Madore and Mielke are leading a charge to expand the service and taxing boundaries of C-Tran, the region’s public-transit system. By a 2-1 vote — Councilor Jeanne Stewart stood in opposition — they have taken a long-standing battle against C-Tran to new heights by approving a public transportation conference that will consider extending transit service throughout the county. In 2005, following the failure of a sales-tax measure the previous year, C-Tran reduced its boundaries to the current parameters — Vancouver and its urban growth boundary, plus the incorporated cities of Camas, Washougal, Battle Ground, Ridgefield, La Center, and the town of Yacolt.
That area includes about 80 percent of Clark County’s population, but that is not enough for Madore and Mielke. The problem, in their minds, is that residents in rural Clark County sometimes travel inside the C-Tran service area for purchases, which means they pay sales tax that goes to support public transit. “It’s like taxation without representation,” Mielke said in a miscalculation of the situation.

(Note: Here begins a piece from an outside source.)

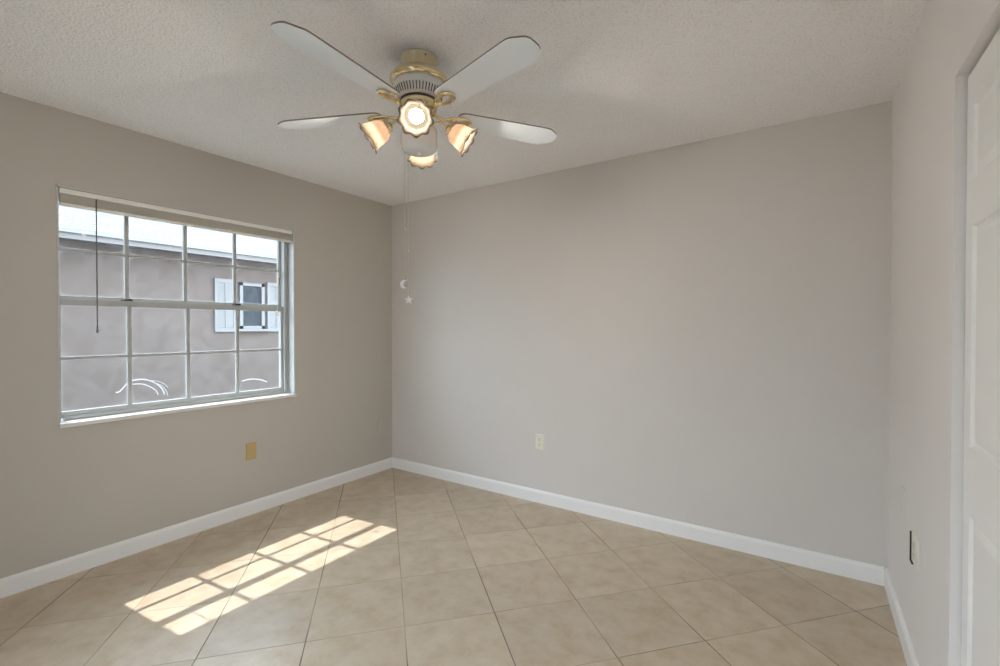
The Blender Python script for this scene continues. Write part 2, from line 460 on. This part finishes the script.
b.box(PX0, PX1, -D-0.13, -D-0.07, PZ-0.05, PZ); b.box(PX0, PX1, -D-0.13, -D-0.07, -0.12, 0.03)
pd = struct(b.build('added_doorway', M_trim))  # frame of the added doorway

# ------------------------------------------------------------------ closet door (bifold, six panel look)
door = MB()
door.box(W+0.06, W+0.075, DY0, DY1, 0.001, DZ)          # dark stop strip behind the leaves
door_o = struct(door.build('door_1', M_jamb), 'white panelled closet door in the right wall')
nleaf = 4; lw = (DY1-DY0-0.012)/nleaf
for k in range(nleaf):
    y1 = DY1-0.006-k*lw; y0 = y1-lw+0.004
    x0, x1 = W+0.024, W+0.052
    b = MB(); st = 0.058
    rails = [(0.012, 0.20), (0.80, 0.985), (1.58, 1.70), (1.905, DZ-0.012)]
    b.box(x0, x1, y0, y0+st, 0.012, DZ-0.012); b.box(x0, x1, y1-st, y1, 0.012, DZ-0.012)
    for z0, z1 in rails: b.box(x0, x1, y0+st, y1-st, z0, z1)
    leaf = b.build('door_leaf', M_door, door_o)
    for (z0, z1) in ((0.20, 0.80), (0.985, 1.58), (1.70, 1.905)):
        b = MB(); g = 0.012; s_ = 0.034
        ya, yb = y0+st, y1-st
        o = [(ya, z0), (yb, z0), (yb, z1), (ya, z1)]
        rings = []
        for (ins, dx) in ((0, 0.0), (0.006, 0.008), (0.014, 0.009), (s_, 0.002)):
            rings.append([b.bm.verts.new((x0+dx, y, z)) for y, z in ((ya+ins, z0+ins), (yb-ins, z0+ins), (yb-ins, z1-ins), (ya+ins, z1-ins))])
        for q in range(len(rings)-1):
            for i in range(4): b.bm.faces.new((rings[q][i], rings[q][(i+1)%4], rings[q+1][(i+1)%4], rings[q+1][i]))
        b.bm.faces.new(rings[-1])
        back = [b.bm.verts.new((x1-0.002, y, z)) for y, z in o]
        for i in range(4): b.bm.faces.new((rings[0][i], rings[0][(i+1)%4], back[(i+1)%4], back[i]))
        b.bm.faces.new(back[::-1])
        b.build('panel', M_door, leaf)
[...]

Which brings us back to the fault in the logic. The truth is that rural Clark County residents who make purchases within the C-Tran boundary do so out of choice, not compulsion. Should Skamania County residents who come to Vancouver for goods and services complain that they have no say in Clark County tax rates? Should residents from other states have representation on the C-Tran board because the agency receives federal funding? Of course not. Which suggests that there is a deeper motivation to the proposal.